June 30, 2009

Dingo Sanctuary Aims To Reshape Public Opinion

Despite slanted public opinion about dingoes in Australia, one sanctuary in Victoria is trying to revive the disappearing population of dogs that have settled in Australia for more than 5,000 years.

Lyn and Peter Watson have worked with canines for years. Lyn is an internationally renowned sight hound expert and a qualified all breeds dog judge. Peter was the first to reside as President of the Victorian Canine Association.

Together, the Watsons have created the Dingo Discovery Sanctuary and Research Center. The sanctuary is devoted to preserving the descendants of the original dingoes that arrived in Australia from Asia more than 5,000 years ago.

But the dingo is facing extinction in certain regions of the country, said Lyn Watson. She blames interbreeding with wild dogs as well as humans for the disintegration of the species.

However, she said once people in the international community found out that the dingo had become endangered in parts of Australia, many zoos from around the globe began to be interested in the animal.

"It's changed attitudes overseas, zoos are now interested in participating in efforts to preserve the dingo as a pure-bred species," said Watson.

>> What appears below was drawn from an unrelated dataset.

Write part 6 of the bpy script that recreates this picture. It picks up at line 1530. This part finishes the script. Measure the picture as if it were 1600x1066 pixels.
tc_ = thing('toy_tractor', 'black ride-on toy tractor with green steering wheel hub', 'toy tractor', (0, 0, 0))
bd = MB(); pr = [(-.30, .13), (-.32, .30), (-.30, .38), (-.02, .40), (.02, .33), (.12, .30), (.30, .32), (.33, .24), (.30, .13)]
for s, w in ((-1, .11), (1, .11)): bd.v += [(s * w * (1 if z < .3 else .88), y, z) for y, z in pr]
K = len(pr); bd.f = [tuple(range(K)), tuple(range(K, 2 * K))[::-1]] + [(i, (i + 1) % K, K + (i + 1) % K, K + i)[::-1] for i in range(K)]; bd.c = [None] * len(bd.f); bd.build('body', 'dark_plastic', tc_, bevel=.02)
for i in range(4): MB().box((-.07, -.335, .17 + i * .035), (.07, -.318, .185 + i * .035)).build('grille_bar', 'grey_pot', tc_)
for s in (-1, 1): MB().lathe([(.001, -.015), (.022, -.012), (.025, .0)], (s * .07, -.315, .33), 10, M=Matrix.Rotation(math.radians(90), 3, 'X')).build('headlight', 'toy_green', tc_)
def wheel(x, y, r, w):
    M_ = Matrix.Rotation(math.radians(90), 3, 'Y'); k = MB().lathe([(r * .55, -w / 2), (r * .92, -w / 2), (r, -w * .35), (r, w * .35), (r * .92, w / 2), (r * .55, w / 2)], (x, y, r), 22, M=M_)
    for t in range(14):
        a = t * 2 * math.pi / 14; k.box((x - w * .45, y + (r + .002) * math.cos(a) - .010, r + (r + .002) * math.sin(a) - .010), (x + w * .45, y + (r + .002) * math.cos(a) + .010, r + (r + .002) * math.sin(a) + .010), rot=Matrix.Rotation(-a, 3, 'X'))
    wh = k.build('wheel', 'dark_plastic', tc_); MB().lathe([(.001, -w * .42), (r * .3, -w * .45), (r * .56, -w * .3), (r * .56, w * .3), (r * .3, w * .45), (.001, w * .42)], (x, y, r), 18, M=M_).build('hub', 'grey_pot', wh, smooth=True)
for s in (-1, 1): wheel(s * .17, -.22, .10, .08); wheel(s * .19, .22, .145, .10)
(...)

She said she has received inquiries from zoos in Japan, New Zealand, the US, Brazil and Europe.

The Dingo Discovery Sanctuary and Research Center currently houses about 30 pure-bred dingoes in rural Victoria.

But Watson said that apart from gaining interest in the international community, the dingo has barriers of public opinion to overcome at home.

The dingo has been the source of pain for many farmers in Australia who blame the dogs for killing livestock.

And perhaps the most memorable dingo incidents were those that involved the deaths of two children on separate occasions.

The first case occurred in 1980 when a dingo took a baby from a tent at Uluru rock in the central Australian desert.

The second incident occurred when dingoes killed nine-year-old Clinton Gage in 2001 at Fraser Island.

"We're about education here as much as anything else," Watson told AFP.

"But there's a lot of prejudice we've got to overcome. There's been wholesale slaughter of dingoes in the wild, it's a shocking record."

The Watsons have developed a presentation for primary school children, which allows them to show a slide show and bring a live dingo into the classroom for children to pet.

Watson told AFP that dingoes are Australia's native wolves, because it "better reflects their wild origin and helps dispel expectations that dingoes will behave like normal dogs."

"A dog is a dingo simpleton," she said. "They're very sweet and biddable but a dingo's never going to be like that because it has to survive in the wild and unless it can think for itself, it's not going to make it.

"They're extremely complex and very intelligent.

"If a dog owner has a dingo and does not give it enough stimulation to occupy its mind, you can end up with a troublesome animal."

We haven't got any lions, we haven't got any tigers, we haven't got any bears. We have none of those predators that are on every other healthy continent."

"The dingo is it in Australia, and he really should be respected for the role he plays, because every other living thing depends on it."

Last week, Dr. Mike Letnic from the University of Sydney reported that despite common fears that dingoes threaten certain animal populations, they could actually help smaller native creatures stay alive by killing other animals that pose dangers to their existence.

"There is a lot of pressure to get rid of dingoes, and they can do damage," Letnic told BBC News.

"The prevailing view that they're introduced and must be removed. But dingoes suppress fox and kangaroo numbers, and when you don't have dingoes in the system, kangaroos basically eat all the herbage and foxes take all of the prey."

"The chances are that [cattle farmers] lose more by what kangaroos do than by what dingoes do," Letnic said.

His study is published in the Royal Society's journal Proceedings B.